[Written exercise] Repeat, exactly as written, every line from the one holding "empty Blender scene." through the one holding "from mathutils import Vector, Matrix, Quaternion". Leave out all other lines.

Records shown start

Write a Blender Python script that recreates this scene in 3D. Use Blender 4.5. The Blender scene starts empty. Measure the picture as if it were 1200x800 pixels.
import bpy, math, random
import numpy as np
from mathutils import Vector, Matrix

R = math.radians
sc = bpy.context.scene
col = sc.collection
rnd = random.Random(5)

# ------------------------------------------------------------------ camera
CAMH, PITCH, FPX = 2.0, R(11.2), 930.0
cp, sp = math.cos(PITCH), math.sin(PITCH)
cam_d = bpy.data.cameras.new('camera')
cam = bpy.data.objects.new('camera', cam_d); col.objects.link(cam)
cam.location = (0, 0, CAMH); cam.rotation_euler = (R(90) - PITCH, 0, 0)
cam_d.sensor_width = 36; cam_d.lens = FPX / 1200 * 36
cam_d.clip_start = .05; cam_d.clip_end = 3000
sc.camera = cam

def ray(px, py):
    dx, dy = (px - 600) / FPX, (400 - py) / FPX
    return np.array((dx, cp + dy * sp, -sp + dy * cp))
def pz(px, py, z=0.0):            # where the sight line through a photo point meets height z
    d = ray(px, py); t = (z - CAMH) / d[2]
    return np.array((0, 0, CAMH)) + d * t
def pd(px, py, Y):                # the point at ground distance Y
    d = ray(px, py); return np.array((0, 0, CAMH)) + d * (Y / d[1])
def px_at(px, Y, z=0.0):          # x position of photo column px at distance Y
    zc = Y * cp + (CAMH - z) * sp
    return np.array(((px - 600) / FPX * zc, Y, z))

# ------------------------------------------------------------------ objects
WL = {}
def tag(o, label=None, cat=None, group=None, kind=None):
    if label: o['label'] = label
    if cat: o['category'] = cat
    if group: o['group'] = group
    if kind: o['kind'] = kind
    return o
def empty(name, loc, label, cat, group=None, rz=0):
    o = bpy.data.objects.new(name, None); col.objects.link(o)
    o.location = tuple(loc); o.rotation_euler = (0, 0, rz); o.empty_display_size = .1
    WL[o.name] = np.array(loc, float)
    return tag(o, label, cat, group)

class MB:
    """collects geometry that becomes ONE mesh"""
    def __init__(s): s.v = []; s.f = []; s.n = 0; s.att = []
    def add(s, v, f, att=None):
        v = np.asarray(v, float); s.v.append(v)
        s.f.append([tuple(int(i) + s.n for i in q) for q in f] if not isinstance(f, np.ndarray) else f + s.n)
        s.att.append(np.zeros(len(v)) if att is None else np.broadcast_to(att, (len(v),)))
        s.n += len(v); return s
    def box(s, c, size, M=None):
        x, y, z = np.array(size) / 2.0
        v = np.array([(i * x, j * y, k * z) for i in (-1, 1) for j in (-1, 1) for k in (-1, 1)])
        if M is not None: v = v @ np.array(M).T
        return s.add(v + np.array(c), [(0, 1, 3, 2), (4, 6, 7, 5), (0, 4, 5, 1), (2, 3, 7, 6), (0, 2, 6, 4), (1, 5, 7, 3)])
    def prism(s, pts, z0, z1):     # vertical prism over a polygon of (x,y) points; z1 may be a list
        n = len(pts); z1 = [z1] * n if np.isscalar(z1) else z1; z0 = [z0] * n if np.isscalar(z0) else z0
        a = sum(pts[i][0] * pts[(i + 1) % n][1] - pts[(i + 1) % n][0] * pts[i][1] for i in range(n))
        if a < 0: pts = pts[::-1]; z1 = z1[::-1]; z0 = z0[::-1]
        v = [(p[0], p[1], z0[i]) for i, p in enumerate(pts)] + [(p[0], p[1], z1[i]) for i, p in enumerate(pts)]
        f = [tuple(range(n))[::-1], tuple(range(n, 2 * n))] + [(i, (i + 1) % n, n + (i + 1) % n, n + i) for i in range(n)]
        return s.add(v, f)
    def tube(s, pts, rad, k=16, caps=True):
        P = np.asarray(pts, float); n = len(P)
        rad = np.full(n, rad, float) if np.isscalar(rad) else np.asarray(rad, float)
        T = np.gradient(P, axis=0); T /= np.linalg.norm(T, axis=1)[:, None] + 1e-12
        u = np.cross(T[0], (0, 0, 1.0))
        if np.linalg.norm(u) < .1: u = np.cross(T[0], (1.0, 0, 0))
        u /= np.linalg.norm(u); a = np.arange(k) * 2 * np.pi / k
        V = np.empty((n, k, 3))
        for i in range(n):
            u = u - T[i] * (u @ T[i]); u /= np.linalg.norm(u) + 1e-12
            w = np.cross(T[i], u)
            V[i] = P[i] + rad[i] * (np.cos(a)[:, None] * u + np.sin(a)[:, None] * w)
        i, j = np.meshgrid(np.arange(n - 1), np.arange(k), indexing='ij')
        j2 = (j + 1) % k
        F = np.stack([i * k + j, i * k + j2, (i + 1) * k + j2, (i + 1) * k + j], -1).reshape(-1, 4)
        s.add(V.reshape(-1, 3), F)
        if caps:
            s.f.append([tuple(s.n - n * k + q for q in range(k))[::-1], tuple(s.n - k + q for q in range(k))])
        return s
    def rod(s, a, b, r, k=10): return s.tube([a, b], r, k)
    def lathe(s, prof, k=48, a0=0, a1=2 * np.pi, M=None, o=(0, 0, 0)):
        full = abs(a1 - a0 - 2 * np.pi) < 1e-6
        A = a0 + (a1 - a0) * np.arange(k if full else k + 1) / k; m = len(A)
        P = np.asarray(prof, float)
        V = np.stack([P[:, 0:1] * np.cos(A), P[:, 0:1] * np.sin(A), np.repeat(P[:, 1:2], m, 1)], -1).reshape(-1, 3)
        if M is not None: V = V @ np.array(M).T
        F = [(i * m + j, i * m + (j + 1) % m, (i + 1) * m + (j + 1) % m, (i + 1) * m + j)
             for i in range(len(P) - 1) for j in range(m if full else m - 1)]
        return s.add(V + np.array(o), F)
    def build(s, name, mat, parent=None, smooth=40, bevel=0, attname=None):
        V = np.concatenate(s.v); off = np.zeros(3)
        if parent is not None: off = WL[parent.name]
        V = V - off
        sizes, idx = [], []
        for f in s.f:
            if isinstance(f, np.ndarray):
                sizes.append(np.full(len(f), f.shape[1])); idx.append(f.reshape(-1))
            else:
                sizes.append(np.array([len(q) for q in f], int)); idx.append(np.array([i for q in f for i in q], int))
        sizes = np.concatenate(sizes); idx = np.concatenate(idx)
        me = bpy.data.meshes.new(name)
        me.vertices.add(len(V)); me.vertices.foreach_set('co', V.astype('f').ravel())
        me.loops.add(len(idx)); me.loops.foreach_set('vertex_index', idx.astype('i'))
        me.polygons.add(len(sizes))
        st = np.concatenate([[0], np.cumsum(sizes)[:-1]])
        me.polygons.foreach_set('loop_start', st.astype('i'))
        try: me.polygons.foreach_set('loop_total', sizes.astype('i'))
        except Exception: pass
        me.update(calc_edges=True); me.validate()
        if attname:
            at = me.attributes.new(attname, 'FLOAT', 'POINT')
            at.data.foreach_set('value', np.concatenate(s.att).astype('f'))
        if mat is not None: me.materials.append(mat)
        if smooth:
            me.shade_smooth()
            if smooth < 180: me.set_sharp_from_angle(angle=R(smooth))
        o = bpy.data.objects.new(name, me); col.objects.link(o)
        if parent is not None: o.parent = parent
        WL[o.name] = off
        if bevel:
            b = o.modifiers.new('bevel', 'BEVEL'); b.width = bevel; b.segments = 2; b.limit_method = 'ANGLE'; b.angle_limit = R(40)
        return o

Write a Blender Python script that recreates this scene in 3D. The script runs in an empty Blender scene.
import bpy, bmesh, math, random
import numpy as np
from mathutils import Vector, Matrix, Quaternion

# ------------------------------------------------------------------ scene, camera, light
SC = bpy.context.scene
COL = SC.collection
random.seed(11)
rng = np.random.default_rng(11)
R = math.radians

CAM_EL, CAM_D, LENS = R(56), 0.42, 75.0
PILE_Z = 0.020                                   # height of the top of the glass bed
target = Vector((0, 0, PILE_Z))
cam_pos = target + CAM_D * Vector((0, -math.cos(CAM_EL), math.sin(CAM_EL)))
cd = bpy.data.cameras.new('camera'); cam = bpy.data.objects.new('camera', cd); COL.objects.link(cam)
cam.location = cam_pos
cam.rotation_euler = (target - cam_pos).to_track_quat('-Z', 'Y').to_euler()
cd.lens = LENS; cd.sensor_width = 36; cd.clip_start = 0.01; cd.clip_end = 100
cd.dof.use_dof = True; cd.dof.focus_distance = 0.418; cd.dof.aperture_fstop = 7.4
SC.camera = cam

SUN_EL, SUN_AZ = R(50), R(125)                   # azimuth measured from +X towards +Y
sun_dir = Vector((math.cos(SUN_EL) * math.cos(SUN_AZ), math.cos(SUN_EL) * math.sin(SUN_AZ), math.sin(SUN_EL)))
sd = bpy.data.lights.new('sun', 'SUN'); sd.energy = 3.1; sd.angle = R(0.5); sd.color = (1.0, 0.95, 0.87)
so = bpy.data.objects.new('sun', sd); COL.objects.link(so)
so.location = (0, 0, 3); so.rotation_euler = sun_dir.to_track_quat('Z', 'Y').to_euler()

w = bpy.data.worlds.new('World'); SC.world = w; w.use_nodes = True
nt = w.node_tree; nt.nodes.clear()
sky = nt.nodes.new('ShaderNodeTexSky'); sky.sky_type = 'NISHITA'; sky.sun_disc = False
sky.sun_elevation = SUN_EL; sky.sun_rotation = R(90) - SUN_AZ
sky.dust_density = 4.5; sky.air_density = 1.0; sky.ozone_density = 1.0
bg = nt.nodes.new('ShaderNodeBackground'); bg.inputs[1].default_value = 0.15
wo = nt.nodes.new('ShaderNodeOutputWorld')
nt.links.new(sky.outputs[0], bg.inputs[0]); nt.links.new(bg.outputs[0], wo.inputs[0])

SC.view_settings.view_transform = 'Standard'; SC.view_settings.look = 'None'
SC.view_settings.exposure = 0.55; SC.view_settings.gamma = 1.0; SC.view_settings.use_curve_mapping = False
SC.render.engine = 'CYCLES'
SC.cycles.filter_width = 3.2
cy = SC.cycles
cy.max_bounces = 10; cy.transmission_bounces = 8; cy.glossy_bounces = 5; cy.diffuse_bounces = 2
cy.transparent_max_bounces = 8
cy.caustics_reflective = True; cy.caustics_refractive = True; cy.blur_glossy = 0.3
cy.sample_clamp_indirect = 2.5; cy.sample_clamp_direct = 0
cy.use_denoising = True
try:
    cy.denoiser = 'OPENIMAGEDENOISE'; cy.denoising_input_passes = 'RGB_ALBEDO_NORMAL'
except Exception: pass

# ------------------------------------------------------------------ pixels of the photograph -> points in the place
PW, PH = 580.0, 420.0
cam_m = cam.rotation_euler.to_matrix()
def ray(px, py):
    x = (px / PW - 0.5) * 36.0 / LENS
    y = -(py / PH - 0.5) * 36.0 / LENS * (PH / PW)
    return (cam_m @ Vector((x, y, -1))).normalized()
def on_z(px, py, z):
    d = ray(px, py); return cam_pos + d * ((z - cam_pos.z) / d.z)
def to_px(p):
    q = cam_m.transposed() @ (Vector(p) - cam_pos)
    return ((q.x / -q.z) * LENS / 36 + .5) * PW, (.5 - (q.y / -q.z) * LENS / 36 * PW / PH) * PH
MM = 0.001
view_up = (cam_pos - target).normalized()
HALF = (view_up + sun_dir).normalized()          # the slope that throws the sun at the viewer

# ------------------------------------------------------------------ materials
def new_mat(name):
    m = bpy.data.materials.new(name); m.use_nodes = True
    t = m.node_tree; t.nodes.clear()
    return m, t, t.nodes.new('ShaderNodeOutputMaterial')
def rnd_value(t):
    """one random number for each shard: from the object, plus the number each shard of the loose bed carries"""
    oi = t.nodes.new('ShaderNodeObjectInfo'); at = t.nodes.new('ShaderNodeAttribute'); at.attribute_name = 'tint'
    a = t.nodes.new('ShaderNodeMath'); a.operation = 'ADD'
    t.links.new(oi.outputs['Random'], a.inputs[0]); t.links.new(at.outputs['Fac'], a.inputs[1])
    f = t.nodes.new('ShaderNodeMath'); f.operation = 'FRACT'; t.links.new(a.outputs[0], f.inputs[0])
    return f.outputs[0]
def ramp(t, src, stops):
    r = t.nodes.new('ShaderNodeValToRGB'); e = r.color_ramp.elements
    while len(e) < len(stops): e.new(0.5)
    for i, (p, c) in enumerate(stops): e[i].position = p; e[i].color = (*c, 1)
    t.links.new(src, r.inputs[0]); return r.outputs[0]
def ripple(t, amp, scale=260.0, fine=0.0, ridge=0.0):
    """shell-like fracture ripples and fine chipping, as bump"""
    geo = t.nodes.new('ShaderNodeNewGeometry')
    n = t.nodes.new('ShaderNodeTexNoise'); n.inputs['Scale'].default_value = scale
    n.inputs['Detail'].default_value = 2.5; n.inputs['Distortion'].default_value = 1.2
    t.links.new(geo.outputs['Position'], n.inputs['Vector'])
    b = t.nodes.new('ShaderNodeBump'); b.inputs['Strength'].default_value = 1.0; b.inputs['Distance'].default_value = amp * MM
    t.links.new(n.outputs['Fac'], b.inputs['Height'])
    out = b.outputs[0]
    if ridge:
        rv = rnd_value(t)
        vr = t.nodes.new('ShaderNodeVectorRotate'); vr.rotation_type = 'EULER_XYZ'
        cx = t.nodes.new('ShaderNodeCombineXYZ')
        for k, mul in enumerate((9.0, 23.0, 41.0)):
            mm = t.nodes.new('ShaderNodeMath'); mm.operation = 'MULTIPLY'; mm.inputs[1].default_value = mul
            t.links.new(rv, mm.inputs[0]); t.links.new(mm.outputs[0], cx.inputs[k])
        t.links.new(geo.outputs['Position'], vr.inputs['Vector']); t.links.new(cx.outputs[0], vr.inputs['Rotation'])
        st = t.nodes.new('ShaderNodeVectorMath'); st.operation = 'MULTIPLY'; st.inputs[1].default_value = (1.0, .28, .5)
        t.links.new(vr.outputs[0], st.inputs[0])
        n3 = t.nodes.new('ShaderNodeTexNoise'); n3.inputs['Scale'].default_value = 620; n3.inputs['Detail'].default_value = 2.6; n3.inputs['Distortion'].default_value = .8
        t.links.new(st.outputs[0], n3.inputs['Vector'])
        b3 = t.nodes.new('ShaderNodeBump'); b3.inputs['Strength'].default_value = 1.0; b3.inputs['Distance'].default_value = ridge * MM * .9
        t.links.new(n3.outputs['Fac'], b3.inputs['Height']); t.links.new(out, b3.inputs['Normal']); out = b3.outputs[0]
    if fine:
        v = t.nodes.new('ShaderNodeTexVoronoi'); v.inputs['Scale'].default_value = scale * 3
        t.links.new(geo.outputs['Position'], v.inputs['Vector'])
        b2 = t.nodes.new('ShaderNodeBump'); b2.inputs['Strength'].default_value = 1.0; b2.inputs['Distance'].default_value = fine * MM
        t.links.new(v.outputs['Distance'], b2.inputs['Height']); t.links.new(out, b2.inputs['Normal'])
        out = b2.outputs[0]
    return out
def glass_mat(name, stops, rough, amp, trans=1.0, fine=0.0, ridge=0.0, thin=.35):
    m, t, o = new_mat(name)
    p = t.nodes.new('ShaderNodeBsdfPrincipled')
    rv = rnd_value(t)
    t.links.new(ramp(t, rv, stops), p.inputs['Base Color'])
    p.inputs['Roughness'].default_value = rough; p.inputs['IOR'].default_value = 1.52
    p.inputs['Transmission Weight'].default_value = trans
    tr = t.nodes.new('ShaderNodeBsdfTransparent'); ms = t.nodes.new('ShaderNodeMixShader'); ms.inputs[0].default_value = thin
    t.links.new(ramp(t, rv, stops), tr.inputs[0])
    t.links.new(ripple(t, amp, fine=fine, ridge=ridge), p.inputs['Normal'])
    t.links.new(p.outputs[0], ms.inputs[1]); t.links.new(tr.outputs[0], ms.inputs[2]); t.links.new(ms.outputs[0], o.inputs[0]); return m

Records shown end

[Response to the exercise]
Write a Blender Python script that recreates this scene in 3D. The script runs in an empty Blender scene.
import bpy, bmesh, math, random
import numpy as np
from mathutils import Vector, Matrix, Quaternion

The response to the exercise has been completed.